Und das, obwohl Hazel Brugger sich auf X in der Vergangenheit mit Kommentaren über Angela Merkel nicht zurückgehalten hat:

Um so schrecklicher finden einige Menschen nun das Interview zwischen den beiden Frauen:

«Wer sich über Miosga und Habeck aufregt, hat noch nicht das Interview mit Merkel und Hazel Brugger gesehen. Hat bisschen was von Putin und Tucker Carlson», schreibt User Sozlib auf X.

Fakt ist aber auch: Mehr ist da nicht zu finden an Kritik in den Medien oder dem Netz. Von einer Entzauberung Bruggers durch Merkel will die grosse Mehrheit schon gar nichts wissen.

Auch wer auf dem Instagram-Account bei Hazel Brugger nachliest, findet fast ausschliesslich begeisterte Kommentare:

«Könnt ihr beiden bitte ein wöchentliches Talk-Format starten? Ich lieb's!»

«In jeder Hinsicht das exakte Gegenteil von Donald Trump bei Joe Rogan. (Für die, die sich unsicher sind: Das ist ein Lob.)»

«Omg Mama1 trifft auf Mama2»

Das Wort «Mutti» hat Merkel mehr genutzt als geschadet

Nun denn, seit Jahren haftet Angela Merkel das spöttisch gemeinte M-Wort an. In Wahrheit profitierte die Altkanzlerin jedoch davon. Das Wort «Mutti» hat der CDU-Politikerin mehr genutzt als geschadet.
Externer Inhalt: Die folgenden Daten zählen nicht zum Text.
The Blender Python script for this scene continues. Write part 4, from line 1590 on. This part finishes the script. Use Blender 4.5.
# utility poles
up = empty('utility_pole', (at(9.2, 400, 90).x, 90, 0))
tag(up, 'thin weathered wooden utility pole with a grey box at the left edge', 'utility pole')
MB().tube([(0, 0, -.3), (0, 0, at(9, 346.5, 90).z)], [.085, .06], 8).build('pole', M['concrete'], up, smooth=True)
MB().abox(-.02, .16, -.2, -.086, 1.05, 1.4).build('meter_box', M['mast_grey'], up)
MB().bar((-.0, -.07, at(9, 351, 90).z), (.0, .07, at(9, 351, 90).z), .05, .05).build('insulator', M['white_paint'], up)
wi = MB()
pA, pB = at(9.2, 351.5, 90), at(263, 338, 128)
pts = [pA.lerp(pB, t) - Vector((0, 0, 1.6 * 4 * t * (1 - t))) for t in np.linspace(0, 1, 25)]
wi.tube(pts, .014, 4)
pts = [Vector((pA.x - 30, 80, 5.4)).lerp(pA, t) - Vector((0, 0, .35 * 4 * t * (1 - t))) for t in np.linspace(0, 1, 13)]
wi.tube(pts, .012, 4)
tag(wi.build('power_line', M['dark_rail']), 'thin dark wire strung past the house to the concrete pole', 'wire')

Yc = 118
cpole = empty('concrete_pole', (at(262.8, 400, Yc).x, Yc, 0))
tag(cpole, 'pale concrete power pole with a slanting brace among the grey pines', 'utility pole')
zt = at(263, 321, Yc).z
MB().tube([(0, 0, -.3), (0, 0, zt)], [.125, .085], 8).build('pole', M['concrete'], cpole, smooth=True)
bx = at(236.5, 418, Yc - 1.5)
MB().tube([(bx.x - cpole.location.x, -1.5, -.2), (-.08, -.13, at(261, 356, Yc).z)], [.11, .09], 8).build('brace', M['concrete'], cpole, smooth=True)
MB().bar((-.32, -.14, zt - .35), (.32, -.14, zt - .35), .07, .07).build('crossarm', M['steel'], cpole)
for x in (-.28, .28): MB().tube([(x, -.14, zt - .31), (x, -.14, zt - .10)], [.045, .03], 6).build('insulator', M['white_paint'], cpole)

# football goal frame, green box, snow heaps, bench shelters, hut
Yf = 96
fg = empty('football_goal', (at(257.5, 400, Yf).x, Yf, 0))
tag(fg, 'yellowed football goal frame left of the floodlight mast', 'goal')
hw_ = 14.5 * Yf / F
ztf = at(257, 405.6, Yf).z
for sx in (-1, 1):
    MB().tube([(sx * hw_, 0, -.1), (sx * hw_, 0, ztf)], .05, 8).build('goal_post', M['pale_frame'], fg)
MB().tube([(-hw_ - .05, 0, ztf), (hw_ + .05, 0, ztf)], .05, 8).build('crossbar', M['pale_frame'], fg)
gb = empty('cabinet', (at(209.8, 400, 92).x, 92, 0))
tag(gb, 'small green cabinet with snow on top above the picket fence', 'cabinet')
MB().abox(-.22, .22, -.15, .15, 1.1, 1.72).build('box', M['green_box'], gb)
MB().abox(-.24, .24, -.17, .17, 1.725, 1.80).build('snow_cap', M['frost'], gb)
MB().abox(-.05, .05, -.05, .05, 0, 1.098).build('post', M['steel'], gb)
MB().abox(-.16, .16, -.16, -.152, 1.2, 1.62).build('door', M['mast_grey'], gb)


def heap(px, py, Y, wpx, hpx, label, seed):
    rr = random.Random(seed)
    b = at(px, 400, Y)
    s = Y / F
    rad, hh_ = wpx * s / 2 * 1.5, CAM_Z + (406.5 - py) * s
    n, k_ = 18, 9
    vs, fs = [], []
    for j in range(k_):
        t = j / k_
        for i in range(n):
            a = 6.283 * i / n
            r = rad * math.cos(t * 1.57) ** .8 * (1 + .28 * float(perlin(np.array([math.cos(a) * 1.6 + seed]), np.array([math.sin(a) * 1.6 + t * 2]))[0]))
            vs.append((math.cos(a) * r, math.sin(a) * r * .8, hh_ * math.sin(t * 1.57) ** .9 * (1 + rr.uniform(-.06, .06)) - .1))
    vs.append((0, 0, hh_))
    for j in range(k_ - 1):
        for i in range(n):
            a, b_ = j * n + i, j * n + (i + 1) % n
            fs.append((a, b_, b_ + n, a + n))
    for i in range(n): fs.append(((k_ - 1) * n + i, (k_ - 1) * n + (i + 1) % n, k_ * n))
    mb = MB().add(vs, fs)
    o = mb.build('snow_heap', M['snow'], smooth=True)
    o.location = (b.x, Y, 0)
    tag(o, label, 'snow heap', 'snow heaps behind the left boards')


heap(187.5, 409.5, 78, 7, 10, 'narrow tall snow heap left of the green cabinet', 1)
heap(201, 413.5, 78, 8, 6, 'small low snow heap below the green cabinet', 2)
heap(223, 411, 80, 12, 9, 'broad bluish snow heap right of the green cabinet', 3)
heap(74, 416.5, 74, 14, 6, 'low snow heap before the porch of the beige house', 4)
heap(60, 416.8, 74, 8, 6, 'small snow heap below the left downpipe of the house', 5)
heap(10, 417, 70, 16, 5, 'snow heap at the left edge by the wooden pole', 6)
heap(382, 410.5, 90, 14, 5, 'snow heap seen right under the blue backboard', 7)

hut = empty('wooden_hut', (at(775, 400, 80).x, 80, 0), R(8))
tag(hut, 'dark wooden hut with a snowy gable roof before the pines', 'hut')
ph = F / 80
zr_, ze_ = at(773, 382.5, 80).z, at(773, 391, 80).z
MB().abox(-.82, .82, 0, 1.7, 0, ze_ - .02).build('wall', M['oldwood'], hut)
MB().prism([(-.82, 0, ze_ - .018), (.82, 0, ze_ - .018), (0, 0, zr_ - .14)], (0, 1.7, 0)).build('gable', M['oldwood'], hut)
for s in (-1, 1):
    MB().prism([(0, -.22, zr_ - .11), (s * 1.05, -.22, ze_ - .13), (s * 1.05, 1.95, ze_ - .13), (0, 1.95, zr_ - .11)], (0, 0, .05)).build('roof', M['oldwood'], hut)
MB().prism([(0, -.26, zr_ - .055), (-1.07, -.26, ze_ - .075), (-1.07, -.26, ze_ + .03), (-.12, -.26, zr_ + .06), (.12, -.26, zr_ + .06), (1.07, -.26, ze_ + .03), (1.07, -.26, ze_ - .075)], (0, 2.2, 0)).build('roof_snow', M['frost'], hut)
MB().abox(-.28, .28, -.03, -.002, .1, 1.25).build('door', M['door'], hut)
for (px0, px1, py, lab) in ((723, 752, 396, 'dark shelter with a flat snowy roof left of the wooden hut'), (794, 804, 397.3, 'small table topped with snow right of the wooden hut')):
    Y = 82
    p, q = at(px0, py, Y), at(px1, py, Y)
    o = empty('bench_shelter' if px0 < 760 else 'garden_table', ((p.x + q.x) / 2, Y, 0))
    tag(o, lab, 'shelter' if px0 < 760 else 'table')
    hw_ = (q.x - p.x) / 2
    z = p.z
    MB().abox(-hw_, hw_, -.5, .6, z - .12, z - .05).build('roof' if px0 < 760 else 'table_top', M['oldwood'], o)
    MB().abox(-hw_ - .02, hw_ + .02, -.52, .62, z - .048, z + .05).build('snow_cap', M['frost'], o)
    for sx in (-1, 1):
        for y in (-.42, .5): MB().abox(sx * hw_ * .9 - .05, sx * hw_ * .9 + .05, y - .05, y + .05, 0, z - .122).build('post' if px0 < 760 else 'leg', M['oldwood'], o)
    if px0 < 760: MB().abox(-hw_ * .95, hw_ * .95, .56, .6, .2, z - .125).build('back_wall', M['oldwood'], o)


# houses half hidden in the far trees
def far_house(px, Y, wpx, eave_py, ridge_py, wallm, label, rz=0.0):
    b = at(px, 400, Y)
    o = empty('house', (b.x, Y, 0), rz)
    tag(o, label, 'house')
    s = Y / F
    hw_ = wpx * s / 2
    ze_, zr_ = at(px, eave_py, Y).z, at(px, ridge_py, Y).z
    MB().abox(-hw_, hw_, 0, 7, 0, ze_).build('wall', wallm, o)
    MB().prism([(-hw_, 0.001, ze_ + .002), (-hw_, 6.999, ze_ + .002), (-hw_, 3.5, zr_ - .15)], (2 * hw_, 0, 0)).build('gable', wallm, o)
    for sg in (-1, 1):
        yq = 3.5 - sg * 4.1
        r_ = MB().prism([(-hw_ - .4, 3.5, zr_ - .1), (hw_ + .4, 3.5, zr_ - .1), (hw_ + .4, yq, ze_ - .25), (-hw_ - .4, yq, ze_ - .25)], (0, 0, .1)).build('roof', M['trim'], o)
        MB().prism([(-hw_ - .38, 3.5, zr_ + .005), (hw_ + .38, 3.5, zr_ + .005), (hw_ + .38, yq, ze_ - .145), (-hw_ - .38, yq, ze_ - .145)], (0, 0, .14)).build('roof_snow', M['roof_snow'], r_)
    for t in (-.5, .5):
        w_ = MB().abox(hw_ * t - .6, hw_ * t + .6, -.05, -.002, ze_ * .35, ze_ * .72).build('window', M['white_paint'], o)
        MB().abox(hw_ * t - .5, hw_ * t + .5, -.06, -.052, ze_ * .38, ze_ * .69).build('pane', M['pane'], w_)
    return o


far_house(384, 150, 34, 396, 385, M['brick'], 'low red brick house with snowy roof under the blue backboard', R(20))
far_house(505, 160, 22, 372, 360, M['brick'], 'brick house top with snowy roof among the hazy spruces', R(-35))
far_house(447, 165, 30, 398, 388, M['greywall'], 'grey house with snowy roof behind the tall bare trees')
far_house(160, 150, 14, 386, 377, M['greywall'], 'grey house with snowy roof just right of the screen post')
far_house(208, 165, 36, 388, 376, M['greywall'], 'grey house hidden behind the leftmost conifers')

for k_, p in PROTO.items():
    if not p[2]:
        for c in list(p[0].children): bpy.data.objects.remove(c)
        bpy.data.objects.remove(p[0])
Denn die Aspekte der Mutti-Metapher verdecken ihre Schwächen. Oder wie es das «SüddeutscheZeitung Magazin» schreibt:

«Merkel hat das eigentlich abfällige ‹Mutti›-Etikett für sich arbeiten lassen, so wie sie viele ihrer scheinbaren Schwächen in Stärken umgemünzt hat – ihre ungelenke Rhetorik in Authentizität, die seltsamen Farben ihrer Hosenanzüge in ein Erkennungsmerkmal, die Raute ihrer körperlichen Unentspanntheit in ein Markenzeichen.»

Und weiter: «Merkel hat es geschafft, dass selbst ein kurzes GIF ihres verstört-unbeteiligten Gesichtsausdrucks bei einer Karnevalssitzung zur positiven Identifikation einlädt.»

Mutti hin oder her: Angela Merkel ist ein ehrgeiziger und machthungriger Mensch. Sonst hätte die Frau es niemals so weit nach oben geschafft, wäre niemals 16 Jahre Bundeskanzlerin gewesen.

Oder wie es die Chef-Interviewerin Decca Aitkenhead der «The Sunday Times» beschreibt:

«Und dann öffnen sich plötzlich einfach die Türen, und da ist diese irgendwie sehr kleine Figur da ... Es gab kein Stolzieren oder grosses Getue. Es war ein äusserst massvolles Auftreten. Die Tür öffnete sich einfach, ihr Auftritt hatte Haltung und ihre Körpersprache ist so zurückhaltend – und dennoch habe ich noch nie gesehen, dass jemand ein Gefühl von Macht in der Art ausstrahlt, wie sie es getan hat.»

Warum schalten die Synapsen von Brugger so schnell?

Angela Merkel ihrerseits sei zu spröde, um sich auf eine Blödelebene zu begeben, behauptet nun der «Tages-Anzeiger» in seiner Kritik über das Gespräch zwischen Angela Merkel und Hazel Brugger.

Und beweist damit nur, dass er Komikerin Hazel Bruggers Lebensleistung komplett falsch einschätzt. Die «einst böseste Frau der Schweiz» hat noch nie «geblödelt», also ganz sicher nicht auf der Bühne. Sie ist viel mehr die Königin der Schlagfertigkeit.

Auf Zuruf etwas improvisieren können, das nicht nur lustig ist, sondern auch Tiefgang hat – das ist eine grosse Kunst. Hazel Brugger hat das supercool drauf.

Warum die Synapsen bei der Komikerin so blitzschnell schalten und zuweilen in so herrlich abseitige Anarcho-Regionen driften? Das habe ich mich schon oft gefragt.

Gefragt habe ich mich aber auch, warum Hazel Brugger jetzt im Meet & Greet mit Angela Merkel wie ein überforderter Fan agierte: Himmel nochmals, wo ist die unangefochtene Königin der Schlagfertigkeit geblieben?